ドキュメンタリー自体は現在も撮影中であり、まだ完成ではないそうだが、それでもこの映画を観た時の熱量に圧倒された。なによりインドネシアの過酷な社会状況の中で奇跡のような音楽/共同体が存在していて、そこで仲間や元ストリートチルドレンの子供たちと一緒に助け合いながら暮らして/生きて/芸術を作り出している姿がまるで彫刻刀で掘られた木版画のように映像に刻み込まれていた。
ギリギリの経済状況の中で、共同生活を通して生きる術を学び、音楽によって不平等な社会システムへの怒りを表現し、互いに助け合い生き延びてゆく。このドキュメンタリーは、そこで語られているものよりも、彼らの行為そのものにレンズを向けることでPUNKの精神を映し出そうとしている。社会の不正義に向けて怒りの一撃を、そして自分たちの生活にむけて放つ自律と平等の精神を体現するリリックと音、リズム。そして同時に、モノ、技術、知識何でも分け与えてしまう彼らの態度そのものがPUNKの精神だ。

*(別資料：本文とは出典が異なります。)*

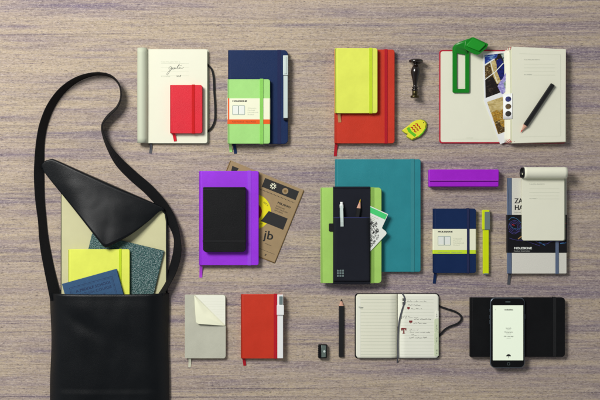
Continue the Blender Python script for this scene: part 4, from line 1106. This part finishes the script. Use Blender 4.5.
# ------------------------------------------------------------------ OPEN RULED NOTEBOOK
def open_nb():
    t = thing('notebook', 'small black notebook open on ruled pages with handwritten notes and index tabs', 'notebook', 397, 326, 0, NB)
    Z = .009
    MB().slab(rrect(354.9, 293.7, 439.6, 358.9, 3), 0, .0018, .0006, zref=Z).build('cover', 'black', t)
    def side(x0, x1, flip, nm):
        g = []
        NXX = 26
        for i in range(NXX+1):
            u = i/NXX; x = x0+(x1-x0)*u; d = (1-u) if not flip else u   # d = 0 at gutter
            h = .0018+(Z-.0018)*min(1, (d/.16))**.5 if d > 0 else .0022
            if d > .5: h -= .0016*(d-.5)**2*2
            if d == 0: h = .0022
            row = []
            for j in range(31):
                v = j/30
                yt, yb = 294.4, 358.1
                if d > .93:
                    q = (d-.93)/.07; c = 3.2*(1-math.sqrt(max(0, 1-q*q))) ; yt += c*.8; yb -= c*.8
                row.append(tuple(P(x, yt+(yb-yt)*v, h, Z)))
            g.append(row)
        return g
    gl = side(356.0, 397.6, False, 'l'); gr = side(398.0, 438.7, True, 'r')
    def solid(g, nm, mt):
        mb_ = MB(); nr, nc = len(g), len(g[0]); top = [p for r_ in g for p in r_]; bot = [(p[0], p[1], .0019) for p in top]; K = nr*nc; F = []
        for i in range(nr-1):
            for j in range(nc-1): a = i*nc+j; F.append((a, a+nc, a+nc+1, a+1))
        ed = [i*nc for i in range(nr)]+[(nr-1)*nc+j for j in range(1, nc)]+[i*nc+nc-1 for i in range(nr-2, -1, -1)]+[j for j in range(nc-2, 0, -1)]
        mb_.add(top+bot, F+[(ed[k], ed[(k+1) % len(ed)], ed[(k+1) % len(ed)]+K, ed[k]+K) for k in range(len(ed))], True)
        return mb_.build(nm, mt, t)
    lp = solid(gl, 'left_pages', 'page'); rp = solid(gr, 'right_pages', 'page_w')
    def zat(x):
        if x < 397.7: d = 1-(x-356.0)/41.6
        else: d = (x-398)/40.7
        d = max(0, d); h = .0018+(Z-.0018)*min(1, d/.16)**.5
        if d > .5: h -= .0016*(d-.5)**2*2
        return h+.00008
    def line(mb_, pts, w):
        mb_.strip([P(x, y, zat(x), Z) for x, y in pts], w*S, .0001)
    m = MB()
    for k in range(18):
        y = 299.5+k*3.25; line(m, [(357+i*(396-357)/24, y) for i in range(25)], .17)
    m.build('ruled_lines', mat('faint_ruling', (176, 186, 164), .8), lp)
    m = MB()
    for k in range(18):
        y = 299.5+k*3.25; line(m, [(400.5+i*(433.5-400.5)/24, y) for i in range(25)], .15)
    m.build('ruled_lines', mat('faint_ruling', (196, 204, 184), .8), rp)
    z = Z+.00008; rnd = random.Random(11)
    m = MB()
    # handwritten notes, three entries
    for x, y, w in ((407.4, 301.8, 19), (408.4, 305.4, 12), (411.2, 309.2, 11), (408.2, 317.4, 10), (414, 319.6, 17), (413.4, 323.6, 13), (409.2, 330.2, 9), (410, 332.8, 20), (411.5, 335.4, 7), (409, 338, 18)):
        scribble(m, x, y, w, 1.5, Z-.0001, .27, Z, rnd=rnd)
    # small buildings sketched at the left
    for y in (299.4, 303.2): 
        for q in range(3): stroke_into(m, [(402.2+q*1.3, y+1.6), (402.2+q*1.3, y-1), (403.2+q*1.3, y-1), (403.2+q*1.3, y+1.6)], .3, Z-.0001, Z)
    stroke_into(m, [(401.4, 318.8), (401.4, 315.8), (403, 317.4), (404.6, 315.8), (406, 318.8), (406.4, 315.8)], .35, Z-.0001, Z)
    m.build('handwriting', 'ink', rp)
    m = MB(); m.slab([(407.2, 307), (409.8, 307), (409.8, 308.6), (408.5, 309.8), (407.2, 308.6)], Z-.0002, Z+.00006, 0); m.slab([(409, 320.6), (412.4, 320.6), (412.4, 322.4), (410.7, 323.6), (409, 322.4)], Z-.0002, Z+.00006, 0)
    m.build('drawn_badges', 'maroon', rp)
    MB().slab([(401.2, 328), (406.4, 328), (406.4, 330.6), (405.5, 330.6), (405.1, 329.3), (404.4, 329.3), (404.4, 332.7), (405.3, 333.6), (402.3, 333.6), (403.2, 332.7), (403.2, 329.3), (402.5, 329.3), (402.1, 330.6), (401.2, 330.6)], Z-.0002, Z+.00012, 0, zref=Z).build('drawn_letter', 'maroon', rp)
    # index tabs down the right edge
    for k, (ya, yb) in enumerate(((311, 318.6), (319, 332), (332.4, 344), (344.4, 356))):
        x0 = 434.3 if k else 435.4
        tb_ = MB().slab(rrect(x0, ya, 438.6, yb, (.8, .2, .2, .8)), Z-.0011, Z+.0002-k*.00005, .0001, zref=Z).build('index_tab', 'page_g' if k else 'page_w', rp)
        text('tab_letters', ('S-T', 'U-V', 'W-X', 'Y-Z')[k], 437.3, yb-1.6, 1.2, Z+.0002-k*.00005, 'ink', tb_, width=(yb-ya)*.42, rot=-90, zref=Z)
    # pocket strip at the left edge
    MB().slab(rrect(356.6, 297, 360.6, 357, (2, 0, 0, 1.6)), Z-.0012, Z-.0003, .0001, zref=Z).build('page_tab', 'page_w', lp)
    m = MB(); stroke_into(m, [(358.6, 307), (363.2, 307.6)], .7, Z+.0001, Z); stroke_into(m, [(359.6, 308.6), (363, 308.8)], .3, Z+.0001, Z); m.build('printed_mark', 'greyink', lp)
    # ribbon bookmark down the gutter
    pts = catmull([(402.2, 293.6, .0105), (404.2, 297, .0104), (404.4, 302, .0102), (402, 310, .0098), (399.4, 320, .0088), (398.2, 332, .0080), (397.9, 346, .0078), (398, 357, .0078), (397.6, 360, .005), (397.6, 363.4, .0008)], 6)
    MB().strip([P(x, y, zz, Z) for x, y, zz in pts], 1.4*S, .0004).build('ribbon', 'greyrib', t)
    pts = catmull([(437.5, 305.2, .0010), (441, 307, .0016), (447.5, 309.2, .0026), (455, 311.6, .003), (460.4, 315.4, .003), (461.2, 319.6, .003), (457.4, 323.6, .003), (450, 326.6, .003), (444.6, 329.8, .0026), (441.2, 333.8, .0018), (438, 337.4, .001)], 6)
    MB().strip([P(x, y, zz, .002) for x, y, zz in pts], 2.0*S, .0011).build('elastic_band', 'black_el', t)
open_nb()

# ------------------------------------------------------------------ BLACK LANDSCAPE NOTEBOOK + PHONE
_, zk = notebook('wide black notebook lying sideways beneath a mobile phone', (470, 297.6, 565, 357), 0, .0125, 'black', rad=(.5, 3, 3, .5), elastic=(553, 556.2), elastic_mat='black_el')
def phone():
    zb = zk+.0002; th = .0072; zt = zb+th
    t = thing('mobile_phone', 'dark mobile phone with a pale green lit screen lying on the black notebook', 'phone', 507.6, 333, zb)
    MB().slab(rrect(490.2, 297.6, 525, 368.2, 5), zb, zt-.0004, .0026, seg=6, zref=zt).build('body', 'phonerim', t)
    fr = MB().slab(rrect(491.0, 298.4, 524.2, 367.4, 4.4), zt-.0005, zt, .0003, seg=3).build('front_glass', 'glass', t)
    sc = MB().slab(rrect(492.8, 305.4, 523.2, 360.4, .15), zt-.0001, zt+.00008, 0).build('screen', 'screen', t)
    z = zt+.0001
    text('screen_text', 'moleskine', 504.4, 310.4, 1.3, z, 'ink', sc, width=8.4, heavy=.2)
    for y, s_, w in ((328.6, 'Journals', 5.4), (332.6, 'Photographs', 8.2), (336.8, 'Add a new page', 9.6)):
        text('screen_text', s_, 508.6, y, 1.05, z, 'ink', sc, width=w, align='CENTER')
    for y, w in ((330, 4), (334.2, 5), (338.4, 4)):
        text('screen_text', 'created today', 508.6, y, .6, z, 'greyink', sc, width=w, align='CENTER')
    m = MB(); m.slab([(508.6-2.4*math.cos(math.pi*k/12), 356.4-2.1*math.sin(math.pi*k/12)) for k in range(13)], z, z+.0001, 0); m.slab(rrect(508.4, 356.2, 508.8, 358.2, .1), z, z+.0001, 0); m.build('screen_icon', 'ink', sc)
    m = MB(); stroke_into(m, [(496, 308.9), (495, 309.6), (496, 310.3)], .2, z); m.build('screen_icon', 'greyink', sc)
    MB().slab(rrect(505.4, 301.6, 510.4, 302.3, .3), zt-.00002, zt+.00004, 0).build('speaker_slot', 'greyplastic', fr)
    m = MB(); pts = rrect(507.4, 362.7, 509.8, 365.1, .6); stroke_into(m, pts+pts[:1], .2, zt+.00002); m.build('home_button', 'greyplastic', fr)
    for y0, y1 in ((309.4, 312), (315.4, 319), (320.6, 324.2)):
        MB().slab(rrect(489.7, y0, 490.8, y1, .3), zb+.0024, zb+.0046, .0004, zref=zt).build('side_button', 'phonerim', t)
    MB().slab(rrect(524.6, 314.4, 525.5, 319.2, .3), zb+.0024, zb+.0046, .0004, zref=zt).build('side_button', 'phonerim', t)
phone()

# ------------------------------------------------------------------ CAMERA, LIGHTS
cam = bpy.data.cameras.new('camera'); co = bpy.data.objects.new('camera', cam); C.objects.link(co)
co.location = (0, 0, D); cam.sensor_width = 36; cam.lens = 36*D/(600*S); cam.clip_end = 50; cam.clip_start = .05
scn.camera = co
w = bpy.data.worlds.new('World'); scn.world = w; w.use_nodes = True
bg = w.node_tree.nodes['Background']; bg.inputs[1].default_value = .42
_tc = w.node_tree.nodes.new('ShaderNodeTexCoord'); _sx = w.node_tree.nodes.new('ShaderNodeSeparateXYZ'); _cr = w.node_tree.nodes.new('ShaderNodeValToRGB')
w.node_tree.links.new(_tc.outputs['Generated'], _sx.inputs[0]); w.node_tree.links.new(_sx.outputs['Z'], _cr.inputs[0]); w.node_tree.links.new(_cr.outputs[0], bg.inputs[0])
_cr.color_ramp.elements[0].position = .35; _cr.color_ramp.elements[0].color = (.93, .96, 1, 1)
_cr.color_ramp.elements[1].position = .88; _cr.color_ramp.elements[1].color = (.22, .23, .25, 1)   # the studio's dark ceiling
def area(name, loc, target, size, power, col=(1, 1, 1), sy=None):
    l = bpy.data.lights.new(name, 'AREA'); l.size = size; l.energy = power; l.color = col
    if sy: l.shape = 'RECTANGLE'; l.size_y = sy
    o = bpy.data.objects.new(name, l); C.objects.link(o); o.location = loc
    o.rotation_euler = (Vector(target)-Vector(loc)).to_track_quat('-Z', 'Y').to_euler(); return o
area('key_softbox', (-1.42, 1.28, 2.2), (-.05, .03, 0), 1.0, 84, (1, .985, .96))
vs = scn.view_settings; vs.view_transform = 'Standard'; vs.look = 'None'; vs.exposure = 0; vs.gamma = 1
scn.cycles.max_bounces = 6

上映後のトークのQ&Aで、ある人が「マージナルの音楽は、パンクらしくないのでは」と質問したとたん、後ろから酔っぱらったがなり声で「何いっとるとか!これがパンクやろうもん!」と一人のパンクスが叫んだ。ひどく酔っぱらっていて結構めんどくさそうな人物だったが(笑)、少なくとも彼のその台詞だけは納得した。PUNKとは、音楽の形式ではない。PUNKが「不安定な社会状況の中で、人間の声を通じて、怒り、喜びを共有すること、そして仲間と共に生きること、そのために戦う覚悟を持つ」という倫理的態度であることはこの映画を観た人間であればひしひしと伝わってきたはずだ。
パンフレットの裏にマイクの言葉がこう引用されてあった。
「バンドはツールに過ぎない。自由を獲得するため。この国を変えるため、革命を起こすために僕たちにはやるべきことがある。守るべき友人がいる。だからこれだけ長い間、目標を見失わずに活動を続けていけるんだ。」